▸ PROBLEM STATEMENT: Your task is to return, exactly, the run of lines starting at the line holding "wire('brown_wire', 'brown leg" and ending at the line holding "wire('blue_wire', 'dark blue wire dropping", both ends included and no other lines.

▸ RECORDS PROVIDED:
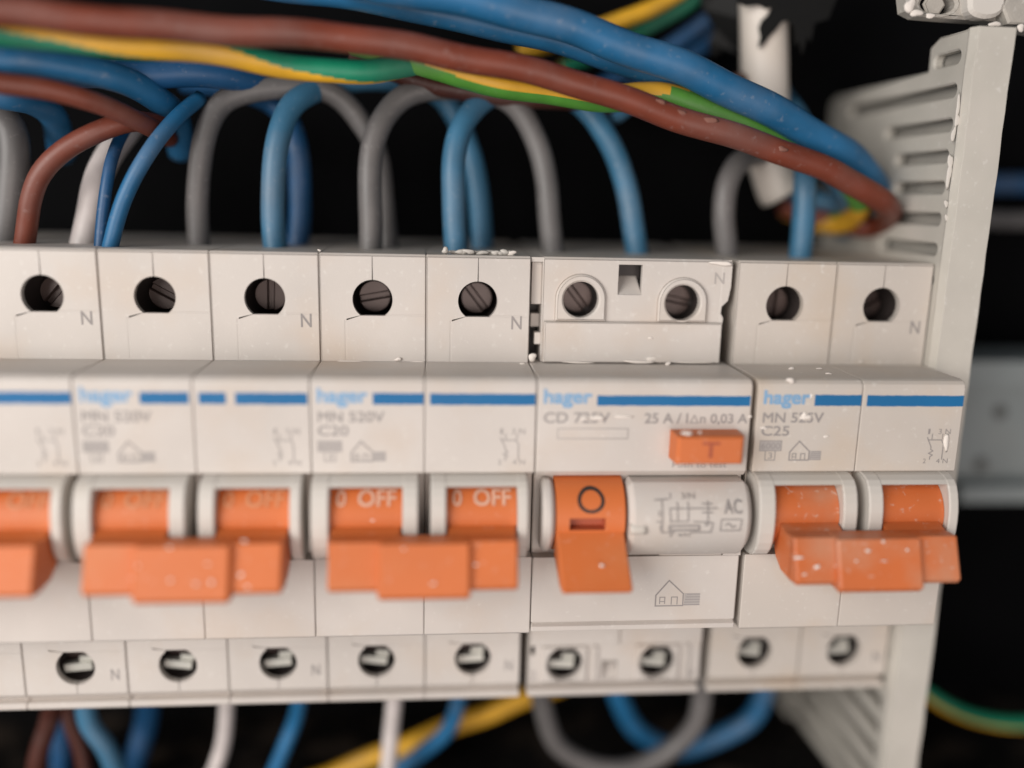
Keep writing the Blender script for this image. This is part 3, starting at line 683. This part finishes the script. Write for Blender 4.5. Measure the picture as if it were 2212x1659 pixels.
# below
wire('white_wire', 'white wire dropping straight below the breaker with the white-dotted handle', [(492, 1470, 24), (490, 1540, 26), (478, 1610, 26), (455, 1680, 26), (430, 1740, 26)], 3.0, WHITE, BOTG)
wire('blue_wire', 'thin blue wire slanting down between the two white wires', [(652, 1470, 24), (640, 1540, 28), (615, 1620, 28), (580, 1700, 28), (560, 1740, 28)], 3.0, BLUE, BOTG)
wire('white_wire', 'white wire dropping in front of the yellow slanting wire', [(852, 1460, 22), (850, 1530, 24), (842, 1600, 24), (832, 1680, 24), (826, 1740, 24)], 3.2, WHITE, BOTG)
wire('blue_wire', 'blue wire curling down in front of the yellow one', [(998, 1450, 24), (985, 1530, 28), (955, 1590, 30), (900, 1640, 32), (830, 1680, 34), (760, 1720, 36)], 3.2, BLUE, BOTG)
wire('earth_wire', 'mostly yellow earth wire slanting up below the breakers', [(620, 1710, 36), (780, 1648, 36), (950, 1580, 37), (1080, 1530, 38), (1180, 1490, 39), (1300, 1440, 40)], 3.9, [YELLOW, TEAL], BOTG, mis=striped(.62, .05, .28))
wire('grey_wire', 'grey wire hanging in a wide loop under the switch', [(1165, 1440, 22), (1168, 1520, 24), (1200, 1600, 26), (1270, 1655, 26), (1350, 1662, 26), (1440, 1625, 26), (1500, 1560, 25), (1518, 1490, 24), (1518, 1430, 22)], 4.0, GREY, BOTG)
wire('blue_wire', 'blue wire hanging in a loop behind the grey one', [(1325, 1440, 28), (1335, 1510, 32), (1375, 1575, 34), (1450, 1615, 35), (1530, 1605, 35), (1610, 1560, 34), (1648, 1500, 32), (1660, 1430, 30)], 4.2, BLUE, BOTG)
wire('blue_wire', 'light blue wire dropping beside the two dark brown legs', [(180, 1500, 24), (195, 1560, 24), (235, 1620, 24), (260, 1700, 24), (270, 1740, 24)], 3.8, BLUE3, BOTG)
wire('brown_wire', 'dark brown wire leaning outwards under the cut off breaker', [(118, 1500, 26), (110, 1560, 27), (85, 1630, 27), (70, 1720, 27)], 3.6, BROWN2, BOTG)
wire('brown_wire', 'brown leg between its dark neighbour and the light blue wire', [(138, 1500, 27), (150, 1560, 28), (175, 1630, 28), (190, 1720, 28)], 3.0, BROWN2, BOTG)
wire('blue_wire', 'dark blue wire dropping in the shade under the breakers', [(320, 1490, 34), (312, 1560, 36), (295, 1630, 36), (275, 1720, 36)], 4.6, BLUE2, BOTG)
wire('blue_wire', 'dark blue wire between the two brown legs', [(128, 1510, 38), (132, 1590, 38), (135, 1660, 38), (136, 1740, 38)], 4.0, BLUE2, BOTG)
# beyond the duct
FARG = 'wires beyond the duct'
wire('earth_wire', 'green and yellow wire curving away beyond the duct', [(1900, 1420, 34), (1980, 1485, 32), (2050, 1530, 31), (2130, 1555, 31), (2220, 1562, 31), (2320, 1550, 31)], 3.0, [TEAL, YELLOW], FARG, mis=striped(.27, 0, .3))
wire('blue_wire', 'deep blue wire lying level beyond the duct', [(2020, 398, 58), (2120, 398, 58), (2220, 400, 58), (2330, 402, 58)], 4.4, BLUE2, FARG)
wire('grey_wire', 'grey wire lying level beyond the duct, below the blue one', [(2020, 472, 58), (2120, 474, 58), (2220, 478, 58), (2330, 482, 58)], 3.6, GREY, FARG)

# ------------------------------------------------------------------ cream conduit with torn tape
cond = thing('cable_conduit', 'cream round conduit hanging behind the wires with torn black tape', 'conduit', tuple(at(1652, 200, 39)))
CO = Vector(cond.location)/MM
mb = MB(); tube(mb, [at(*p)-CO for p in [(1648, -90, 39), (1650, 60, 39), (1653, 220, 39), (1664, 330, 39), (1682, 400, 39), (1690, 418, 39)]], 4.45, 24)
obj('conduit_tube', mb.mesh('conduit_tube', [CREAM]), cond)
def tape_mesh():
    mb = MB()
    def rag(P, Y0, th=.5):
        pts = [at(x, y, Y)-CO for x, y, Y in P]
        loop = [Vector((p.x, p.z, 0)) for p in pts]; tri = tessellate_polygon([loop]); n = len(pts)
        mb.add([(p.x, p.y, p.z) for p in pts]+[(p.x, p.y+th, p.z) for p in pts], list(tri)+[tuple(i+n for i in t) for t in tri]+[(i, (i+1) % n, n+(i+1) % n, n+i) for i in range(n)])
    rag([(x, y, 33.9) for x, y in ((1588, -60), (1594, 4), (1612, 13), (1640, 10), (1656, 19), (1668, 14), (1659, 32), (1646, 44), (1640, 60), (1644, 78), (1639, 104), (1650, 96), (1662, 80), (1676, 66), (1690, 47), (1704, 44), (1716, 58), (1720, 98), (1728, 84), (1733, 116), (1744, 78), (1752, 90), (1760, 50), (1790, 40), (1830, -60))], 34.4, .5)
    rag([(1500, -60, 43.2), (1520, 20, 44.2), (1545, 60, 44.2), (1532, 92, 44.7), (1538, 122, 45.2), (1560, 110, 45.2), (1596, 116, 43.2), (1600, 40, 40.2), (1598, -60, 39.2)], 43.2)
    return mb.mesh('torn_tape', [TAPE])
obj('torn_tape', tape_mesh(), cond)

# ------------------------------------------------------------------ smeared bracket at the top corner
p0 = at(2090, 30, 16)
brk = thing('mounting_bracket', 'plaster smeared metal bracket with bolt heads above the duct', 'bracket', tuple(p0))
def bracket_mesh():
    mb = MB(); q = lambda x, y: tuple((at(x, y, 16)-p0)[i] for i in (0, 2))
    O = [q(1950, -90), q(1962, 22), q(1985, 34), q(2010, 36), q(2090, 42), q(2175, 46), q(2212, 66), q(2330, 80), q(2330, -90)]
    H = [q(1990+36*math.cos(a)*1.0, 12+20*math.sin(a)) for a in [2*math.pi*i/18 for i in range(18)]]
    H = [q(2028+38*math.cos(a), 8+22*math.sin(a)) for a in [2*math.pi*i/18 for i in range(18)]]
    plate(mb, O, [H], 0, 3.5, .5)
    return mb.mesh('bracket_plate', [PLASTERED])
obj('bracket_plate', bracket_mesh(), brk)
mb = MB(); q = lambda x, y: tuple((at(x, y, 14.5)-p0)[i] for i in (0, 2))
plate(mb, [q(2082, -80), q(2086, 15)]+[q(2124+38*math.cos(a), 18+24*math.sin(a)) for a in [math.pi-math.pi*i/10 for i in range(11)]][0:11]+[q(2166, 15), q(2170, -80)], [], -2.6, .3, .6)
obj('bracket_tab', mb.mesh('bracket_tab', [PLASTER]), brk)
mb = MB()
for x, y, r in ((2190, 20, 3.0), (2030, 5, 2.0)):
    c = at(x, y, 15)-p0; plate(mb, circ(c.x, c.z, r, 6), [], -2.5 if x > 2100 else .5, 1, .3)
obj('bolt_head', mb.mesh('bolt_head', [PLASTERED]), brk)
blobs = []
splashes(brk, [(1966, 12, 14, 12, 18), (1980, 28, 14, 14, 9), (2010, 34, 14, 14, 5), (2150, 52, 13, 14, 6), (2205, 60, 13, 10, 8)], 'plaster_smear', PAINT, .3)

# ------------------------------------------------------------------ grey module beyond the duct
p1 = at(2150, 920, 44)
mod = thing('terminal_module', 'grey plastic module beyond the duct, blurred, with dark screw dots', 'module', tuple(p1))
mb = MB(); q = lambda x, y, Y=44: at(x, y, Y)-p1
a, b = q(2060, 835), q(2420, 1035)
mb.box(a.x, b.x, 0, 14, b.z, a.z); obj('module_body', mb.mesh('module_body', [GREYBOX]), mod)
a, b = q(2060, 775), q(2420, 832)
mb = MB(); mb.box(a.x, b.x, -3, 14, b.z, a.z); obj('module_cap', mb.mesh('module_cap', [GREYBOX]), mod)
a, b = q(2050, 1036), q(2420, 1068)
mb = MB(); mb.box(a.x, b.x, -5, 14, b.z, a.z); obj('module_foot', mb.mesh('module_foot', [GREYBOX]), mod)
MODSCREW = mat('dull_screw', (.09, .09, .085), .5, .2, bevel=0)
for x, y in ((2118, 1002), (2160, 890)):
    c = q(x, y); mb = MB(); plate(mb, circ(0, 0, 1.6, 12), [], -.4, .4, .2); s = obj('module_screw', mb.mesh('module_screw', [MODSCREW]), mod); s.location = c*MM

# ------------------------------------------------------------------ cabinet
mb = MB(); mb.box(-330, 460, 62, 66, -330, 330); structure(obj('cabinet_back_wall', mb.mesh('cabinet_back_wall', [INTERIOR_DARK])))
mb = MB(); mb.box(-330, 460, -5, 61.5, -78, -73)
FL = mat('dusty_floor', (.006, .0055, .0055), .85, .3, (.075, .055, .042), .75, .5, (.12, .10, .085), bevel=0, spec=.05, scale=60)
structure(obj('cabinet_floor', mb.mesh('cabinet_floor', [FL])))
# dried dabs of paint on the long wires
def dabs(w, spots, m):
    mb = MB(); o = Vector(w.location)/MM
    for x, y, Y, rx, rz in spots:
        p = at(x, y, Y)-o; blob(mb, p.x, p.y+.15, p.z, rx*.0735, .3, rz*.0735, 0, 14)
    d = obj('paint_dab', mb.mesh('paint_dab', [m]), w); d['kind'] = 'stuff'
DAB = mat('dusty_pink_dab', (.22, .095, .07), .6, .1, bevel=0)
dabs(LONG[0], [(1422, 226, 12.7, 22, 12), (1470, 245, 12.8, 16, 9), (1530, 262, 13.0, 20, 11), (1690, 322, 14.9, 14, 7), (1800, 362, 16.5, 10, 5)], DAB)
dabs(LONG[1], [(1535, 150, 16.4, 16, 7), (1578, 170, 16.6, 18, 8), (1480, 160, 15.4, 12, 7), (1505, 130, 16.4, 8, 5), (1745, 268, 19.0, 10, 6), (1840, 330, 24.0, 8, 5)], PAINT)
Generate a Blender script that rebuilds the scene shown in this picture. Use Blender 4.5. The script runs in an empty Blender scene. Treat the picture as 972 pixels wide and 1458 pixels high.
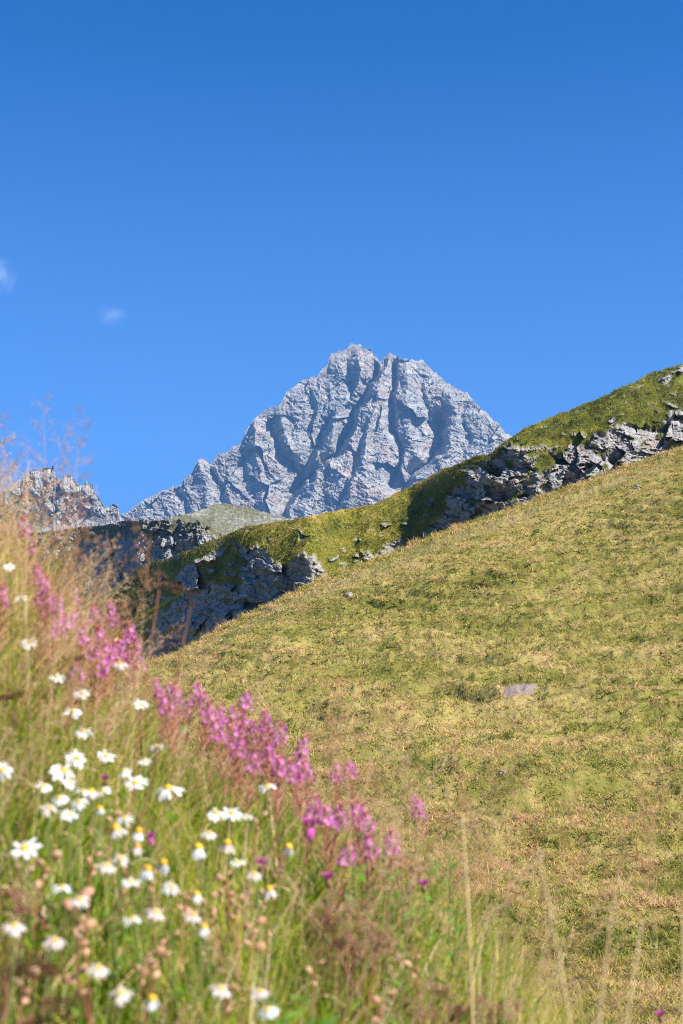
import bpy, math, random
import numpy as np
from mathutils import Vector, Matrix
random.seed(7); RNG = np.random.default_rng(11)
R = math.radians
scene = bpy.context.scene
COL = scene.collection

# ------------------------------------------------------------------ camera
PITCH = R(8.0); LENS = 50.0; FPX = LENS / 36.0 * 1458.0
cd = bpy.data.cameras.new('camera'); cam = bpy.data.objects.new('camera', cd); COL.objects.link(cam)
cd.sensor_fit = 'VERTICAL'; cd.sensor_height = 36.0; cd.sensor_width = 24.0; cd.lens = LENS
cam.location = (0, 0, 0); cam.rotation_euler = (R(90) + PITCH, 0, 0)
cd.clip_start = 0.05; cd.clip_end = 40000
cd.dof.use_dof = True; cd.dof.focus_distance = 60.0; cd.dof.aperture_fstop = 6.0
scene.camera = cam

# ------------------------------------------------------------------ light
HAZE = 6e-5                         # scattering per metre of the mountain air
SUN_AZ, SUN_EL = 119.0, 43.0         # azimuth clockwise from the view direction (+Y), degrees
world = bpy.data.worlds.new('World'); scene.world = world; world.use_nodes = True
nt = world.node_tree; nt.nodes.clear()
out = nt.nodes.new('ShaderNodeOutputWorld'); bg = nt.nodes.new('ShaderNodeBackground')
sky = nt.nodes.new('ShaderNodeTexSky'); sky.sky_type = 'NISHITA'; sky.sun_disc = False
sky.sun_elevation = R(SUN_EL); sky.sun_rotation = R(SUN_AZ)
sky.altitude = 2500; sky.air_density = 1.0; sky.dust_density = 1.2; sky.ozone_density = 3.0
hs = nt.nodes.new('ShaderNodeHueSaturation'); hs.inputs['Saturation'].default_value = 1.68
hs.inputs['Value'].default_value = 1.0
tint = nt.nodes.new('ShaderNodeMix'); tint.data_type = 'RGBA'; tint.blend_type = 'MULTIPLY'
tint.inputs[0].default_value = 1.0; tint.inputs[7].default_value = (0.80, 0.885, 1.08, 1)
nt.links.new(sky.outputs[0], tint.inputs[6]); nt.links.new(tint.outputs[2], hs.inputs['Color'])
# two faint wisps of cloud, far off in the sky
def skydir(px, py):
    v = Vector(((px - 486) / FPX, 1.0, -(py - 729) / FPX)); v.rotate(Matrix.Rotation(PITCH, 3, 'X')); return v.normalized()
geo = nt.nodes.new('ShaderNodeTexCoord')
nz = nt.nodes.new('ShaderNodeTexNoise'); nz.inputs['Scale'].default_value = 38; nz.inputs['Detail'].default_value = 5
nz.inputs['Distortion'].default_value = 0.6
nt.links.new(geo.outputs['Generated'], nz.inputs['Vector'])
def M(op, a, b=None):
    n = nt.nodes.new('ShaderNodeMath'); n.operation = op
    for i, v in enumerate((a, b)):
        if v is None: continue
        if isinstance(v, (int, float)): n.inputs[i].default_value = v
        else: nt.links.new(v, n.inputs[i])
    return n.outputs[0]
acc = None
for (px, py, rad, st) in ((-2, 390, .009, .42), (4, 404, .006, .3), (154, 449, .006, .22), (168, 451, .005, .14)):
    d = skydir(px, py)
    vm = nt.nodes.new('ShaderNodeVectorMath'); vm.operation = 'DISTANCE'; vm.inputs[1].default_value = d
    nrm = nt.nodes.new('ShaderNodeVectorMath'); nrm.operation = 'NORMALIZE'
    nt.links.new(geo.outputs['Generated'], nrm.inputs[0]); nt.links.new(nrm.outputs[0], vm.inputs[0])
    f = M('MAXIMUM', M('SUBTRACT', 1.0, M('DIVIDE', vm.outputs['Value'], rad * 1.5)), 0.0)
    f = M('MULTIPLY', M('MULTIPLY', f, M('MAXIMUM', M('MULTIPLY', M('SUBTRACT', nz.outputs['Fac'], 0.38), 4.0), 0.0)), st)
    acc = f if acc is None else M('ADD', acc, f)
acc = M('MINIMUM', acc, 0.5)
cmx = nt.nodes.new('ShaderNodeMix'); cmx.data_type = 'RGBA'
sx_ = nt.nodes.new('ShaderNodeSeparateXYZ'); nt.links.new(nrm.outputs[0], sx_.inputs[0])
low = M('MULTIPLY', M('MINIMUM', M('MAXIMUM', M('DIVIDE', M('SUBTRACT', 0.44, sx_.outputs['Z']), 0.32), 0.0), 1.0), 0.60)
pale = nt.nodes.new('ShaderNodeMix'); pale.data_type = 'RGBA'; pale.inputs[7].default_value = (1.12, 2.25, 5.5, 1)   # the paler air low in the sky
nt.links.new(low, pale.inputs[0]); nt.links.new(hs.outputs[0], pale.inputs[6])
nt.links.new(acc, cmx.inputs[0]); nt.links.new(pale.outputs[2], cmx.inputs[6]); cmx.inputs[7].default_value = (6.5, 7.2, 9.0, 1)
nt.links.new(cmx.outputs[2], bg.inputs['Color']); bg.inputs['Strength'].default_value = 0.067
nt.links.new(bg.outputs[0], out.inputs['Surface'])

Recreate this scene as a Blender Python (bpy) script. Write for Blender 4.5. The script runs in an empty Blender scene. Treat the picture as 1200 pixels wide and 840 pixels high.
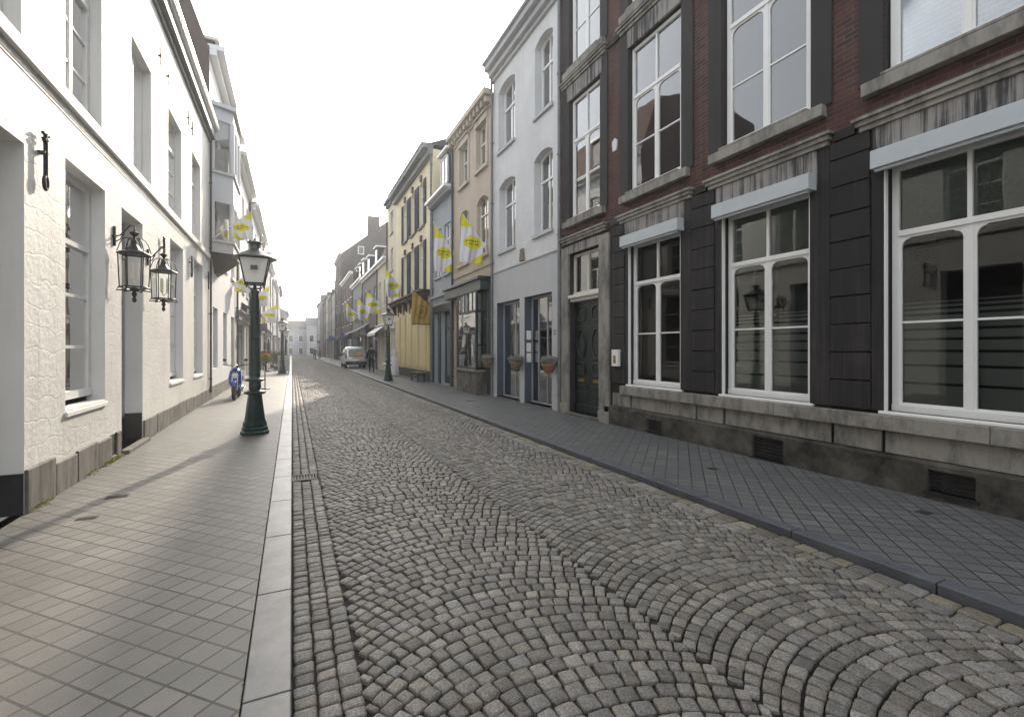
import bpy, bmesh, math, random
from mathutils import Vector, Matrix
sc = bpy.context.scene
COL = sc.collection
RN = random.Random(11)
PI = math.pi
BASE = {}
# ------------------------------------------------------------------ helpers
def _get(o): return BASE.get(o.name, Vector((0, 0, 0)))
class MB:
    def __init__(s): s.v = []; s.f = []; s.m = []; s.s = []
    def add(s, vs, fs, mi=0, sm=False):
        b = len(s.v); s.v += [tuple(p) for p in vs]
        for f in fs: s.f.append([b + i for i in f]); s.m.append(mi); s.s.append(sm)
    def box(s, x0, x1, y0, y1, z0, z1, mi=0):
        if x0 > x1: x0, x1 = x1, x0
        if y0 > y1: y0, y1 = y1, y0
        if z0 > z1: z0, z1 = z1, z0
        s.add([(x0,y0,z0),(x1,y0,z0),(x1,y1,z0),(x0,y1,z0),(x0,y0,z1),(x1,y0,z1),(x1,y1,z1),(x0,y1,z1)],
              [(0,3,2,1),(4,5,6,7),(0,1,5,4),(1,2,6,5),(2,3,7,6),(3,0,4,7)], mi)
    def quad(s, a, b, c, d, mi=0): s.add([a,b,c,d], [(0,1,2,3)], mi)
    def prism(s, poly, d, mi=0, sm=False):
        n = len(poly); d = Vector(d); p = [Vector(q) for q in poly]
        s.add(p + [q + d for q in p], [tuple(range(n-1,-1,-1)), tuple(range(n,2*n))] + [(i,(i+1)%n,n+(i+1)%n,n+i) for i in range(n)], mi, sm)
    def tube(s, pts, r, n=8, mi=0, cap=True):
        pts = [Vector(p) for p in pts]; rs = r if isinstance(r, (list, tuple)) else [r]*len(pts)
        vs = []; up = None
        for i, p in enumerate(pts):
            t = (pts[min(i+1,len(pts)-1)] - pts[max(i-1,0)]).normalized()
            if up is None: up = Vector((0,0,1)) if abs(t.z) < .9 else Vector((1,0,0))
            a = t.cross(up).normalized(); b = a.cross(t).normalized(); up = b
            for k in range(n):
                w = 2*PI*k/n; vs.append(p + (a*math.cos(w) + b*math.sin(w))*rs[i])
        fs = [(i*n+k, i*n+(k+1)%n, (i+1)*n+(k+1)%n, (i+1)*n+k) for i in range(len(pts)-1) for k in range(n)]
        s.add(vs, fs, mi, n > 5)
        if cap: s.add(vs[:n], [tuple(range(n))], mi); s.add(vs[-n:], [tuple(range(n-1,-1,-1))], mi)
    def lathe(s, prof, c=(0,0,0), n=20, mi=0, sm=True, rot=0):
        vs = []
        for r, z in prof:
            for k in range(n):
                w = 2*PI*k/n + rot; vs.append((c[0]+r*math.cos(w), c[1]+r*math.sin(w), c[2]+z))
        m = len(prof)
        s.add(vs, [(i*n+k, i*n+(k+1)%n, (i+1)*n+(k+1)%n, (i+1)*n+k) for i in range(m-1) for k in range(n)], mi, sm)
        s.add(vs[:n], [tuple(range(n-1,-1,-1))], mi); s.add(vs[-n:], [tuple(range(n))], mi)
    def ell(s, c, r, n=14, m=9, mi=0):
        vs = []; fs = []
        for i in range(m+1):
            a = PI*i/m
            for k in range(n):
                w = 2*PI*k/n; vs.append((c[0]+r[0]*math.sin(a)*math.cos(w), c[1]+r[1]*math.sin(a)*math.sin(w), c[2]+r[2]*math.cos(a)))
        s.add(vs, [(i*n+k, (i+1)*n+k, (i+1)*n+(k+1)%n, i*n+(k+1)%n) for i in range(m) for k in range(n)], mi, True)
    def build(s, name, mats, parent=None, bevel=0, loc=None, recalc=False):
        if not isinstance(mats, (list, tuple)): mats = [mats]
        me = bpy.data.meshes.new(name)
        off = _get(parent) if parent else Vector(loc if loc else (0,0,0))
        me.from_pydata([(x-off.x, y-off.y, z-off.z) for x,y,z in s.v], [], s.f)
        me.polygons.foreach_set('material_index', s.m); me.polygons.foreach_set('use_smooth', s.s)
        for m in mats: me.materials.append(m)
        me.update()
        o = bpy.data.objects.new(name, me); COL.objects.link(o)
        if parent: o.parent = parent; BASE[o.name] = off
        else: o.location = off; BASE[o.name] = off
        if recalc or bevel:
            b = bmesh.new(); b.from_mesh(me); bmesh.ops.remove_doubles(b, verts=b.verts, dist=1e-5)
            bmesh.ops.recalc_face_normals(b, faces=b.faces); b.to_mesh(me); b.free()
        if bevel:
            md = o.modifiers.new('bevel', 'BEVEL'); md.width = bevel; md.segments = 2; md.limit_method = 'ANGLE'; md.angle_limit = .7
        return o
def tag(o, label, cat, group=None):
    o['label'] = label; o['category'] = cat
    if group: o['group'] = group
    return o
def thing(name, loc, label, cat, group=None):
    o = bpy.data.objects.new(name, None); COL.objects.link(o); o.location = loc; o.empty_display_size = .2
    BASE[o.name] = Vector(loc); return tag(o, label, cat, group)
def structure(o, kind='structure'): o['kind'] = kind; return o
def copy_tree(o, parent=None):
    c = o.copy(); COL.objects.link(c); c.parent = parent
    for ch in list(o.children): copy_tree(ch, c)
    return c
class Fac:      # a street facade: n is metres into the building, negative towards the street
    def __init__(s, side, X): s.s = side; s.X = X
    def x(s, n): return s.X + s.s*n
    def p(s, y, z, n=0): return (s.x(n), y, z)
    def box(s, mb, y0, y1, z0, z1, n0, n1, mi=0): mb.box(s.x(n0), s.x(n1), y0, y1, z0, z1, mi)
    def prism(s, mb, yz, n0, n1, mi=0, sm=False): mb.prism([s.p(y,z,n0) for y,z in yz], (s.s*(n1-n0),0,0), mi, sm)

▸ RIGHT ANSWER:
wire('brown_wire', 'brown leg between its dark neighbour and the light blue wire', [(138, 1500, 27), (150, 1560, 28), (175, 1630, 28), (190, 1720, 28)], 3.0, BROWN2, BOTG)
wire('blue_wire', 'dark blue wire dropping in the shade under the breakers', [(320, 1490, 34), (312, 1560, 36), (295, 1630, 36), (275, 1720, 36)], 4.6, BLUE2, BOTG)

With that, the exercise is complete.